There were many events that shaped the rule of Yoshinori while he was shogun. Upon his appointment as shogun in the year 1429, the first significant event that occurred was a year after. In the year 1430, the army of the Southern Court finally surrendered. Just two years after that, Akamatsu Mitsusuke flees in the year 1432. At the same time, Yoshinori also received rescript from China.

Rebellion ensued in the year 1433 when Otomo, as well as Hieizan monks, revolted. A year after that, Tosen bugyo was founded and established in the year 1434. Its purpose was to regulate foreign relations. A fire occurred in the year 1436 that destroyed the Yasaka Pagoda at Hokanji located in Kyoto. Another rebellion took place in the year 1438 with the Eikyo Rebellion headed by Kanto kubo Ashikaga Mochiuji.

This rebellion did not end in success and Mochiuji ended up committing suicide in the year 1439. It was also during this time that dissatisfaction with the reign of Yoshinori cultivated and grew. Being a former monk, Yoshikazu’s uncle made it a point to reconstruct the Yasaka Pagoda at Hokanji in Kyoto in the year 1440.

A year after, suzerainty over the Ryukyu Islands was granted to Shimazu by Yoshinori.
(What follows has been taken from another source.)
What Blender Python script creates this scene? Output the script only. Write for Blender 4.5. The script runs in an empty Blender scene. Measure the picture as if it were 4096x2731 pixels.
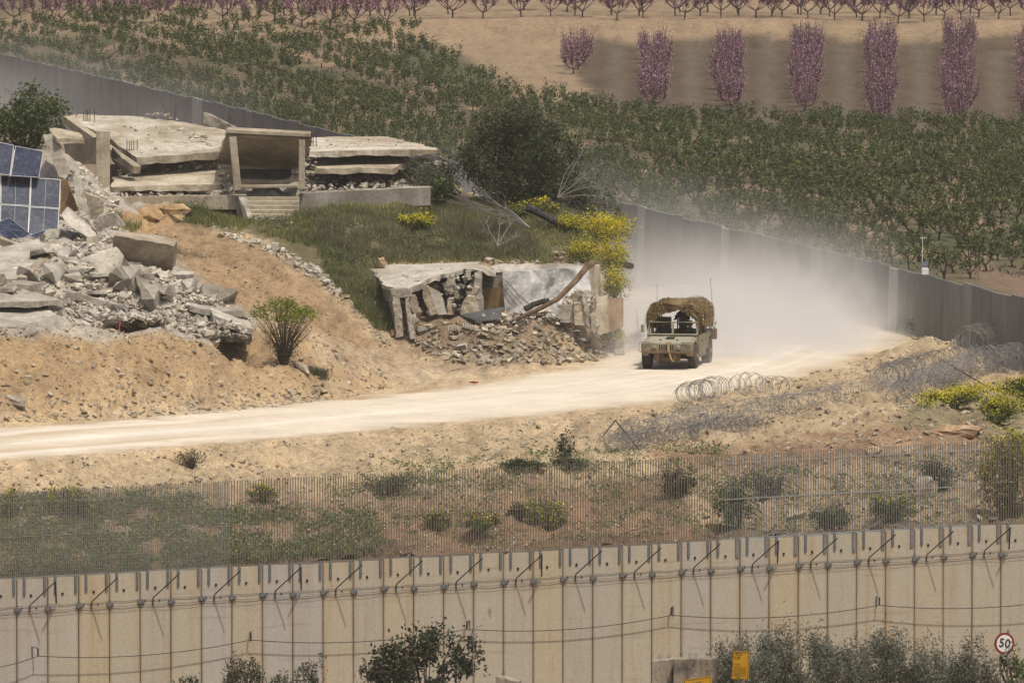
import bpy, math, random
import numpy as np
from mathutils import Vector, Matrix, Euler

SC = bpy.context.scene
COL = SC.collection
R = random.Random(11)
NR = np.random.RandomState(5)

# ------------------------------------------------------------------ camera, light, exposure
PITCH = math.radians(4.0)
FPX = 40000.0                      # focal length in pixels of a 4096 px wide frame
ZC = 29.07
cam_d = bpy.data.cameras.new('camera')
cam_d.sensor_width = 36.0
cam_d.lens = 36.0 * FPX / 4096.0
cam_d.clip_start = 5.0
cam_d.clip_end = 4000.0
cam = bpy.data.objects.new('camera', cam_d)
COL.objects.link(cam)
cam.location = (0, 0, ZC)
cam.rotation_euler = (math.pi / 2 - PITCH, 0, 0)
SC.camera = cam

SUN_DIR = Vector((0.60, -0.82, 2.3)).normalized()      # towards the sun
sun_el = math.asin(SUN_DIR.z)
sun_az = math.atan2(SUN_DIR.x, SUN_DIR.y)
world = bpy.data.worlds.new('World')
SC.world = world
world.use_nodes = True
wn = world.node_tree
sky = wn.nodes.new('ShaderNodeTexSky')
sky.sky_type = 'NISHITA'
sky.sun_disc = False
sky.sun_elevation = sun_el
sky.sun_rotation = sun_az
sky.air_density = 0.7
sky.dust_density = 7.0
wn.links.new(sky.outputs['Color'], wn.nodes['Background'].inputs['Color'])
wn.nodes['Background'].inputs['Strength'].default_value = 0.12
sl = bpy.data.lights.new('sun', 'SUN')
sl.energy = 3.3
sl.angle = math.radians(0.9)
sl.color = (1.0, 0.955, 0.85)
so = bpy.data.objects.new('sun', sl)
COL.objects.link(so)
so.rotation_euler = SUN_DIR.to_track_quat('Z', 'Y').to_euler()
SC.view_settings.view_transform = 'Standard'
SC.view_settings.look = 'None'
SC.view_settings.gamma = 1.0
SC.view_settings.use_curve_mapping = False
SC.view_settings.exposure = -0.08
SC.cycles.max_bounces = 6
SC.cycles.diffuse_bounces = 3
SC.cycles.transparent_max_bounces = 12
SC.cycles.volume_bounces = 1
SC.cycles.volume_step_rate = 1.0
SC.cycles.volume_max_steps = 256

CP, SP = math.cos(PITCH), math.sin(PITCH)


def W(u, v, Y):
    """World point at depth Y that the photograph shows at (u, v)."""
    dx = (u - 2048.0) / FPX
    dy = (1365.5 - v) / FPX
    t = Y / (CP + dy * SP)
    return Vector((dx * t, Y, ZC + t * (-SP + dy * CP)))


def WZ(u, v, z=0.0):
    dx = (u - 2048.0) / FPX
    dy = (1365.5 - v) / FPX
    t = (z - ZC) / (-SP + dy * CP)
    return Vector((dx * t, t * (CP + dy * SP), z))


def proj(x, y, z):
    dz = z - ZC
    f = y * CP - dz * SP
    up = y * SP + dz * CP
    return 2048.0 + FPX * x / f, 1365.5 - FPX * up / f


# ------------------------------------------------------------------ tags and objects
def tag(o, label=None, cat=None, group=None, kind=None):
    if label: o['label'] = label
    if cat: o['category'] = cat
    if group: o['group'] = group
    if kind: o['kind'] = kind
    return o


def thing(name, label, cat, loc=(0, 0, 0), rz=0.0, group=None, rot=None):
    o = bpy.data.objects.new(name, None)
    COL.objects.link(o)
    o.empty_display_size = 0.2
    o.location = loc
    o.rotation_euler = rot if rot is not None else (0, 0, rz)
    return tag(o, label, cat, group)


def link(name, me, mat=None, parent=None, loc=None, rot=None, scale=None):
    o = bpy.data.objects.new(name, me)
    COL.objects.link(o)
    if mat is not None and len(me.materials) == 0:
        me.materials.append(mat)
    if parent is not None: o.parent = parent
    if loc is not None: o.location = loc
    if rot is not None: o.rotation_euler = rot
    if scale is not None: o.scale = scale
    return o


def copy_tree(o, parent=None):
    c = o.copy()
    COL.objects.link(c)
    c.parent = parent
    for ch in o.children:
        copy_tree(ch, c)
    return c


class MB:
    """Collects shapes given in world space; verts are stored relative to origin o."""
    def __init__(s, o=(0, 0, 0)):
        s.v, s.f, s.o = [], [], Vector(o)

    def add(s, vs, fs):
        n = len(s.v)
        o = s.o
        s.v.extend([(p[0] - o[0], p[1] - o[1], p[2] - o[2]) for p in vs])
        s.f.extend([tuple(i + n for i in f) for f in fs])
        return s

    def box(s, c, size, rot=None, taper=1.0):
        hx, hy, hz = size[0] / 2, size[1] / 2, size[2] / 2
        vs = []
        for z in (-1, 1):
            k = taper if z > 0 else 1.0
            for x, y in ((-1, -1), (1, -1), (1, 1), (-1, 1)):
                p = Vector((x * hx * k, y * hy * k, z * hz))
                if rot is not None: p = rot @ p
                vs.append(p + Vector(c))
        return s.add(vs, [(3, 2, 1, 0), (4, 5, 6, 7), (0, 1, 5, 4), (1, 2, 6, 5), (2, 3, 7, 6), (3, 0, 4, 7)])

    def hexa(s, bot, top):
        n = len(bot)
        vs = list(bot) + list(top)
        fs = [tuple(range(n - 1, -1, -1)), tuple(range(n, 2 * n))]
        for i in range(n):
            j = (i + 1) % n
            fs.append((i, j, n + j, n + i))
        return s.add(vs, fs)

    def prism(s, poly, vec, rough=0.0, seg=0.5, rng=None):
        """Polygon extruded by vec; rough breaks its outline into a ragged edge."""
        poly = [Vector(p) for p in poly]
        vec = Vector(vec)
        if rough > 0:
            rng = rng or R
            out = []
            n = len(poly)
            nrm = vec.normalized()
            for i in range(n):
                a, b = poly[i], poly[(i + 1) % n]
                L = (b - a).length
                k = max(1, int(L / seg))
                side = (b - a).normalized().cross(nrm)
                for q in range(k):
                    t = (q + (rng.uniform(-.25, .25) if q else 0)) / k
                    out.append(a.lerp(b, t) + side * (rng.uniform(-1, 1) * rough if q else rng.uniform(-.4, .4) * rough))
            top = [p + vec + Vector((rng.uniform(-1, 1), rng.uniform(-1, 1), rng.uniform(-1, 1))) * rough * .6 for p in out]
            return s.hexa(top, out)
        return s.hexa([p + vec for p in poly], poly)

    def tube(s, pts, r, n=5, r2=None, cap=True):
        pts = [Vector(p) for p in pts]
        m = len(pts)
        if r2 is None: r2 = r
        base = len(s.v)
        vs, fs = [], []
        up = None
        for i, p in enumerate(pts):
            d = (pts[min(i + 1, m - 1)] - pts[max(i - 1, 0)])
            if d.length < 1e-9: d = Vector((0, 0, 1))
            d.normalize()
            ref = up if up is not None else (Vector((0, 0, 1)) if abs(d.z) < .9 else Vector((1, 0, 0)))
            a = d.cross(ref)
            if a.length < 1e-6: a = d.cross(Vector((0, 1, 0)))
            a.normalize()
            b = d.cross(a)
            up = -b if False else ref
            rr = r + (r2 - r) * i / max(1, m - 1)
            for k in range(n):
                t = 2 * math.pi * k / n
                vs.append(p + a * (math.cos(t) * rr) + b * (math.sin(t) * rr))
        for i in range(m - 1):
            for k in range(n):
                k2 = (k + 1) % n
                fs.append((i * n + k, i * n + k2, (i + 1) * n + k2, (i + 1) * n + k))
        if cap and n > 2:
            fs.append(tuple(range(n - 1, -1, -1)))
            fs.append(tuple((m - 1) * n + k for k in range(n)))
        return s.add(vs, fs)

    def lathe(s, prof, axis, c, n=16):
        """prof: (radius, along) pairs about an axis through c."""
        axis = Vector(axis).normalized()
        ref = Vector((0, 0, 1)) if abs(axis.z) < .9 else Vector((1, 0, 0))
        a = axis.cross(ref).normalized()
        b = axis.cross(a)
        vs, fs = [], []
        for (r, h) in prof:
            for k in range(n):
                t = 2 * math.pi * k / n
                vs.append(Vector(c) + axis * h + (a * math.cos(t) + b * math.sin(t)) * r)
        m = len(prof)
        for i in range(m - 1):
            for k in range(n):
                k2 = (k + 1) % n
                fs.append((i * n + k, i * n + k2, (i + 1) * n + k2, (i + 1) * n + k))
        fs.append(tuple(range(n - 1, -1, -1)))
        fs.append(tuple((m - 1) * n + k for k in range(n)))
        return s.add(vs, fs)

    def mesh(s, name, smooth=False):
        me = bpy.data.meshes.new(name)
        me.from_pydata(s.v, [], s.f)
        me.validate(clean_customdata=False)
        if smooth:
            me.polygons.foreach_set('use_smooth', [True] * len(me.polygons))
        me.update()
        return me

    def build(s, name, mat, parent=None, smooth=False):
        """The object sits at origin o (top level) or at o relative to nothing when parented to a thing located at o."""
        me = s.mesh(name, smooth)
        o = link(name, me, mat, parent)
        if parent is None: o.location = s.o
        return o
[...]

However, Yoshinori was later on murdered by Akamatsu during the Kakitsu Incident. As revenge, Yamana killed Akamatsu.

Yoshinori was able to properly fulfill his responsibilities as shogun even if Yoshikazu was not able to see it through. The power of the Ashikaga shogunate was strengthened after Yoshinori was able to emerge victorious against Ashikaga Mochiuji in the Eikyo Rebellion, which occurred in the year 1438. In addition, people were also able to witness the increase in contacts with China.

During this time, the influence of Zen Buddhism also prospered across the land. As a result, Zen Buddhism had a major impact to not just the history but also the culture of Japan. Even if Ashikaga Yoshikazu was not able to fully accomplish his duties as shogun, having ruled for only two years, he was not let down by his uncle who eventually succeeded the throne.